I wake these days to an alarm on my tablet, so as I swipe to dismiss it, the first thing I see are the headlines that came in overnight. This means I awake these days to an alarm saying Wake Up and a string of news notifications saying Stay Woke.

First there was the tragedy of Alton Sterling in Baton Rouge, then the heartbreak of Philando Castile in Minneapolis, and now the outrage of five dead police officers in Dallas. Each of these deaths is senseless and unjustified: no one should be gunned down for selling bootleg CDs, driving with a busted taillight, or being a cop.

End white supremacy

Our polarized world and the news outlets that reflect it see reality in terms of opposites: those who are with us and those who are against. According to this worldview, you’re either pro-white or pro-black, pro-protester or pro-police, pro-gun or pro-gun-control. But from where I sit, heartbroken by the whole sad story, the only thing I decry is hatred and violence, no matter where it comes from.

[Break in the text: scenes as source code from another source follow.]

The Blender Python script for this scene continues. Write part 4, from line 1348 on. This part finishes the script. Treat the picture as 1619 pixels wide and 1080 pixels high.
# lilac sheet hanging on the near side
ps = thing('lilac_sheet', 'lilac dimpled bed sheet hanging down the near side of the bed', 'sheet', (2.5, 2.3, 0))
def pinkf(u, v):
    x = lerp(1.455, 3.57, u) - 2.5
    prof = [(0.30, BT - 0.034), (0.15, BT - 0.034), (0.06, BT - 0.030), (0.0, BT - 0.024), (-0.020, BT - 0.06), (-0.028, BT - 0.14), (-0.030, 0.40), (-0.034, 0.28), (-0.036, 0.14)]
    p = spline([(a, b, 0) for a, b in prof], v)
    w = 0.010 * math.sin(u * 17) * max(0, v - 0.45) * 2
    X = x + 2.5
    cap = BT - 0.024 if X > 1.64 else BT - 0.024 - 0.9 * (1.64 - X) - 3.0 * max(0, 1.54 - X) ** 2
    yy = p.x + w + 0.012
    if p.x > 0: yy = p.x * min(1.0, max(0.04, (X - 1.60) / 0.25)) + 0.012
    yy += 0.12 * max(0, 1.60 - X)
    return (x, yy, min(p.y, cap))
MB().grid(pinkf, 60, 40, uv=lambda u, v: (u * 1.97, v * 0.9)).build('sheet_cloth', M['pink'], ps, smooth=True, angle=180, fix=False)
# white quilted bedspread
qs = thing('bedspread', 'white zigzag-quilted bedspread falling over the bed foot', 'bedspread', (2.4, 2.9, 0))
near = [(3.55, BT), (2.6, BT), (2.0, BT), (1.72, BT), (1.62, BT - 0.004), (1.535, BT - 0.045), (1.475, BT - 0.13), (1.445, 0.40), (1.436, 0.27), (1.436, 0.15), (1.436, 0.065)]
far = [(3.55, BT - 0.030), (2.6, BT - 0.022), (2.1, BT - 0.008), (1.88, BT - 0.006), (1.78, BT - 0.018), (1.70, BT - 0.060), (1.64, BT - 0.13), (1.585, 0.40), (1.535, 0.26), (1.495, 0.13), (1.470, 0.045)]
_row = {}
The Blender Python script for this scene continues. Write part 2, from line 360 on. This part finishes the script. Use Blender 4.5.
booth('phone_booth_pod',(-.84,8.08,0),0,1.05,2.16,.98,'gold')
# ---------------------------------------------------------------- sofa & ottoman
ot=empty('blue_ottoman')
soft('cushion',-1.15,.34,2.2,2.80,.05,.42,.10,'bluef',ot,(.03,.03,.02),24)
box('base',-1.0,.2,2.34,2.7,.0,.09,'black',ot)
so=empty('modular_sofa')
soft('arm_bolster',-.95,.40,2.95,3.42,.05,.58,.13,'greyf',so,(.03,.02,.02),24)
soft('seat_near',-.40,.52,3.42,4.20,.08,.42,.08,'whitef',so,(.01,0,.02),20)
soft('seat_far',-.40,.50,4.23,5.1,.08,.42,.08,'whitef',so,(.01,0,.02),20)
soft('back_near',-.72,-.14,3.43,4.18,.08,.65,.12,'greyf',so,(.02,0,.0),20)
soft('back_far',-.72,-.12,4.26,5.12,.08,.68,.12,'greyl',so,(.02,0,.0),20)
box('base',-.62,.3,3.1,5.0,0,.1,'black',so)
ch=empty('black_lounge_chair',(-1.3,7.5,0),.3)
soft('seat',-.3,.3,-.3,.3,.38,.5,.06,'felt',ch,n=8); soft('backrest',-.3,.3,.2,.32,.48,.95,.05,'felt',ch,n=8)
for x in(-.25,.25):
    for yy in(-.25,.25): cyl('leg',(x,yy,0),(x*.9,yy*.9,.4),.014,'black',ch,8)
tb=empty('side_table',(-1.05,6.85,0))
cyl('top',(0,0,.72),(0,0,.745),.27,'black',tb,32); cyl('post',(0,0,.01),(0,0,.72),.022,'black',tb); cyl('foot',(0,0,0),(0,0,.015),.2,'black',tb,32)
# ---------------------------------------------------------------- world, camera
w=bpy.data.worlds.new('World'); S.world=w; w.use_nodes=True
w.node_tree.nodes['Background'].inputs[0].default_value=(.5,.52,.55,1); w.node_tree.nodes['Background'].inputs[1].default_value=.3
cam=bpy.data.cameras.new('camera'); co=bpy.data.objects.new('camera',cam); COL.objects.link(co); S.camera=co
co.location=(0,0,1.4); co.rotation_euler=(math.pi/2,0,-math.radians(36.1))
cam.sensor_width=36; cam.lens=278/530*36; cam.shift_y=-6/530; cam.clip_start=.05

I believe in the power of peaceful protest: the civil disobedience outlined by Thoreau and perfected by both Gandhi and King is just as mighty as any gun. And I believe it’s possible to both support the police and condemn police brutality. What I see in the tragic footage of both Alton Sterling and Philando Castile are officers who have failed to execute their most important duty, which is to protect citizens by deescalating tense situations. What I see in these videos isn’t proper policing but a catastrophic failure to do a difficult and underappreciated job.

Black Lives Matter

If the Dallas sniper was motivated by his outrage over recent police killings–if he truly believed that Black Lives Matter–the sad consequence of his violence is this: one day after everyone was focused on the lives of Alton Sterling and Philando Castile, honoring their memory by grappling with difficult questions of race and social justice, today those two tragedies have been overshadowed.

Goaded by news outlets that seem incapable of covering two separate stories simultaneously, especially if that coverage demands a nuanced balance between opposing extremes, our collective consciousness has moved on. Today, if you pause to remember Sterling and Castile, you’re seen as being insensitive to the police lives that were lost. Instead of drawing further attention to the serious problems of implicit bias and police brutality, the Dallas sniper has pushed the news cycle onto other issues. Black lives still matter, and so do the lives of cops: we have to cultivate a mindset that sees these two statements as being equally true, not opposed.

In memoriam

In Korean Buddhism, the bodhisattva of compassion is named Kwan Seum Bosal, a name that means “She who hears the cries of the world.” In Buddhist iconography, Kwan Seum Bosal is sometimes depicted as having eleven heads and one thousand eyes and hands: each eye and ear focused on the world’s suffering, and each hand ready to help. Because of all her eyes and ears, Kwan Seum Bosal can simultaneously hear the cries of black men dying in the street, the cries of police officers killed in the line of duty, and the cries of all the family, friends, and strangers who mourn. Because of all her eyes and ears, Kwan Seum Bosal is heartbroken every time she reads the news, her thousand hands wiping tears not just in Baton Rouge, Minneapolis, and Dallas, but also Orlando, Istanbul, Baghdad, Mecca, and Bangladesh.

Every morning when Kwan Seum Bosal opens her thousand eyes, she sees suffering in our sad, sorry world, and every time she turns her eleven heads, all her ears are full of our wailing cries. Kwan Seum Bosal has one thousand hands to caress and cradle all the brokenhearted, and the arms of Jesus are equally wide. There is no shortage of heartbreak these days, so we must respond at every turn with an abundant outpouring of compassion, hope, and love.

The photos illustrating today’s post show a Black Lives Matter display set up in front of the First Baptist Church in Jamaica Plain in June, 2015, in the aftermath of the Charleston church shootings. Sadly, “news” of violence and hatred isn’t “new” at all.